Locate each line of the material that contains "pixels", then return it.
-- begin RECORDS FOR THE EXERCISE --
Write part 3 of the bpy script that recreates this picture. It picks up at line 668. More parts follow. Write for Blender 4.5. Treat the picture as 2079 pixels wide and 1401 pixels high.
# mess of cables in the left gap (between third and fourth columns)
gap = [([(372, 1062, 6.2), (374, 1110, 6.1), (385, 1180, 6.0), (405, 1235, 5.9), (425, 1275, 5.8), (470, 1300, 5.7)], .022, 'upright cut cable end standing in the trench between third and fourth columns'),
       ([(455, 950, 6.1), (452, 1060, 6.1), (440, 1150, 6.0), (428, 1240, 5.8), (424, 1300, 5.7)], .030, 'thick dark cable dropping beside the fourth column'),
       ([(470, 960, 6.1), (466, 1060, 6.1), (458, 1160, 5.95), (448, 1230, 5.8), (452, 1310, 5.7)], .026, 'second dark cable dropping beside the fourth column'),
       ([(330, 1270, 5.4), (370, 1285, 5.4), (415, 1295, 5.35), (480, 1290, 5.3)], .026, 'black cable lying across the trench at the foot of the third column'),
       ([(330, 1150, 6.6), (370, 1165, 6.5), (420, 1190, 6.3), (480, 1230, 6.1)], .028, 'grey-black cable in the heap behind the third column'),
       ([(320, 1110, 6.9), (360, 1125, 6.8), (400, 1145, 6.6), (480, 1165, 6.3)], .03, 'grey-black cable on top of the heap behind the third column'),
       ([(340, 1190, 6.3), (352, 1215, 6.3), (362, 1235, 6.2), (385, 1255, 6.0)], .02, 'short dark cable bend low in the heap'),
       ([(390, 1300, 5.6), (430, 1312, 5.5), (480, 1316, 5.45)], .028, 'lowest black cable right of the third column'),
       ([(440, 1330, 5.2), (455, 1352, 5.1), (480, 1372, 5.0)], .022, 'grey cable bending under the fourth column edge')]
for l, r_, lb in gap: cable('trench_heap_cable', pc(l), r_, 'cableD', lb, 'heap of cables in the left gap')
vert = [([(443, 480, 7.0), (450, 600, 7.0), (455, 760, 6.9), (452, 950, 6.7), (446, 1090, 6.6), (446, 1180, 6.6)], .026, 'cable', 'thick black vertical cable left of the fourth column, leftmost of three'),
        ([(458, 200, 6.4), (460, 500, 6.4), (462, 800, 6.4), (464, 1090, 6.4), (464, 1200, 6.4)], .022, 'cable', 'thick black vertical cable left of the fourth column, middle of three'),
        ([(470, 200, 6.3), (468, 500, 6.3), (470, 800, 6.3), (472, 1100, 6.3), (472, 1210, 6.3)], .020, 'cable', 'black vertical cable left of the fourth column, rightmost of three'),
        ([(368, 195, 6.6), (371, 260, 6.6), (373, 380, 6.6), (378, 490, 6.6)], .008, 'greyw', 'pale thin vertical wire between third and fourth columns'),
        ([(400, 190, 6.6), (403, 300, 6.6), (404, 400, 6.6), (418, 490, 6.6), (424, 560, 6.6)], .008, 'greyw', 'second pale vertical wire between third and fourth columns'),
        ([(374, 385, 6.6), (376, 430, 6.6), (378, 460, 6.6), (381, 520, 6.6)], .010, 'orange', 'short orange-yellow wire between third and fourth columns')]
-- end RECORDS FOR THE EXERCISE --
-- begin RECORDS FOR THE EXERCISE --
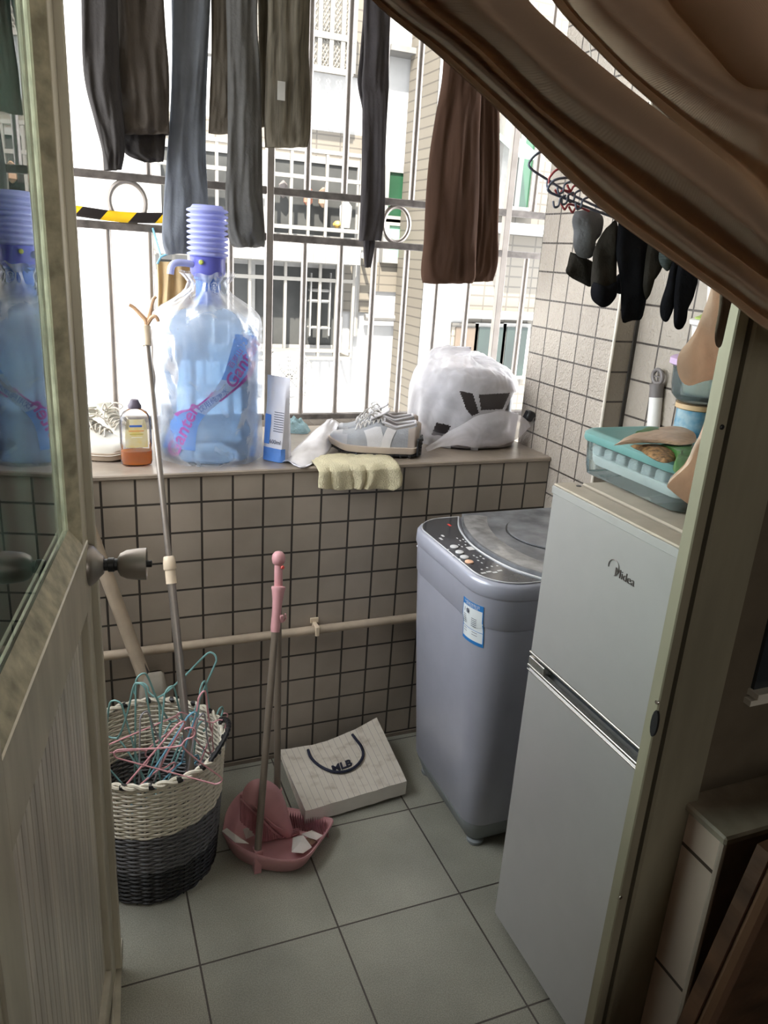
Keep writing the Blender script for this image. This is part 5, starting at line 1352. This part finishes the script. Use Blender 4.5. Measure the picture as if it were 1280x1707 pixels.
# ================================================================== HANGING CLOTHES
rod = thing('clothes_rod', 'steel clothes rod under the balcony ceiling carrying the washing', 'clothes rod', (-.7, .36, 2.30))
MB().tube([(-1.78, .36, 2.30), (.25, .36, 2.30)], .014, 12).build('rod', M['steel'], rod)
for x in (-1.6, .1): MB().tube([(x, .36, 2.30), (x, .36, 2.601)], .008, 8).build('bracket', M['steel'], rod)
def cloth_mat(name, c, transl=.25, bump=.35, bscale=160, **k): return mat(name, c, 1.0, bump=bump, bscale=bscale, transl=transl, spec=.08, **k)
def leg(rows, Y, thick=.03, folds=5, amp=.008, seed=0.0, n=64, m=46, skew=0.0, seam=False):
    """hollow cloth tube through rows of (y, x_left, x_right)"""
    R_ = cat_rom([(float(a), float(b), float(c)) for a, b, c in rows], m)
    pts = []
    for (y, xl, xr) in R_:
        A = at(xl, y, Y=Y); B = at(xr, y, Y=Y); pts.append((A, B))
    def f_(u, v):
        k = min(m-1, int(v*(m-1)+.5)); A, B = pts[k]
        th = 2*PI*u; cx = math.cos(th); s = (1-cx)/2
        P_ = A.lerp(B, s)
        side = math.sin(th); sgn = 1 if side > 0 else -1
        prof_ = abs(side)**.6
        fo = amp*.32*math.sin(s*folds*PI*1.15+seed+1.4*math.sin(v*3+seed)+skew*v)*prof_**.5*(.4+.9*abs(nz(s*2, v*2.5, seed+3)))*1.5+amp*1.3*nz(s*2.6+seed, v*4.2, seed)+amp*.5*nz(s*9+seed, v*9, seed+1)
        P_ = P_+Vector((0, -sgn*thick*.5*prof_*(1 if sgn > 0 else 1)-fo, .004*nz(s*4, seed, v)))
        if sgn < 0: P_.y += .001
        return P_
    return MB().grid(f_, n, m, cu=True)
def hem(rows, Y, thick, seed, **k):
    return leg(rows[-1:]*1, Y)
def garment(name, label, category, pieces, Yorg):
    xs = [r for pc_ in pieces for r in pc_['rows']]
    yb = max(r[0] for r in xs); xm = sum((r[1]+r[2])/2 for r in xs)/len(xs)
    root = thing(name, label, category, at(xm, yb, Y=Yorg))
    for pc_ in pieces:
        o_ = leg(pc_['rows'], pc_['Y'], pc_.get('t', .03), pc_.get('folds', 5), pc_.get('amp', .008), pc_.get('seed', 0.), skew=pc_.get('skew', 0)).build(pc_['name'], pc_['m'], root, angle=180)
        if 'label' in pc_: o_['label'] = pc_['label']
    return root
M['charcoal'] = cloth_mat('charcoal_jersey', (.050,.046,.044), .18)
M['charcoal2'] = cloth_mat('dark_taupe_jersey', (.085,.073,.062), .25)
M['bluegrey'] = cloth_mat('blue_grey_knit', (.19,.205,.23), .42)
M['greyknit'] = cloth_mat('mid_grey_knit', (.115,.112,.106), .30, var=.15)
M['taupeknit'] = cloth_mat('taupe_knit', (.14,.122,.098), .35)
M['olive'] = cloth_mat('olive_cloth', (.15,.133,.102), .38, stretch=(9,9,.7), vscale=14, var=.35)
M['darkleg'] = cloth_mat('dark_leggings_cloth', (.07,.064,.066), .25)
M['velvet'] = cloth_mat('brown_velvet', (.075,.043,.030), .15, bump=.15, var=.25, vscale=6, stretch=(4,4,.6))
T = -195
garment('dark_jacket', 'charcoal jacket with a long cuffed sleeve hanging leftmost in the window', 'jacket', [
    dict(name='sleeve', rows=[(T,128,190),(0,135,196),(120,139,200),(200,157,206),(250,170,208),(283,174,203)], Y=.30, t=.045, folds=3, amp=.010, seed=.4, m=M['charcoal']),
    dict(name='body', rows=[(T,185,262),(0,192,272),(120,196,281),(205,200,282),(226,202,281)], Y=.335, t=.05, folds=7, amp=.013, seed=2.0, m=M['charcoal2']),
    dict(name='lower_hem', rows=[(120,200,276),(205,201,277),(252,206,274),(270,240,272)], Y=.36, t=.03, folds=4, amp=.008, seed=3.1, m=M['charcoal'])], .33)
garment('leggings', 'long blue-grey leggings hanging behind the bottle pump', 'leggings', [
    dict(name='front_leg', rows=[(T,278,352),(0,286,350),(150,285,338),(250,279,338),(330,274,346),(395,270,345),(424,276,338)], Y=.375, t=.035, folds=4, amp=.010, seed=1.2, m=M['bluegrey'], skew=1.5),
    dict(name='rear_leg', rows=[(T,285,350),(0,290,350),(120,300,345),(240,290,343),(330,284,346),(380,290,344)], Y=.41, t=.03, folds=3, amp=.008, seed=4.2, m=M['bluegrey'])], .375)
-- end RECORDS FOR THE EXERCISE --
> _THE REPLY_:
Write part 3 of the bpy script that recreates this picture. It picks up at line 668. More parts follow. Write for Blender 4.5. Treat the picture as 2079 pixels wide and 1401 pixels high.
Keep writing the Blender script for this image. This is part 5, starting at line 1352. This part finishes the script. Use Blender 4.5. Measure the picture as if it were 1280x1707 pixels.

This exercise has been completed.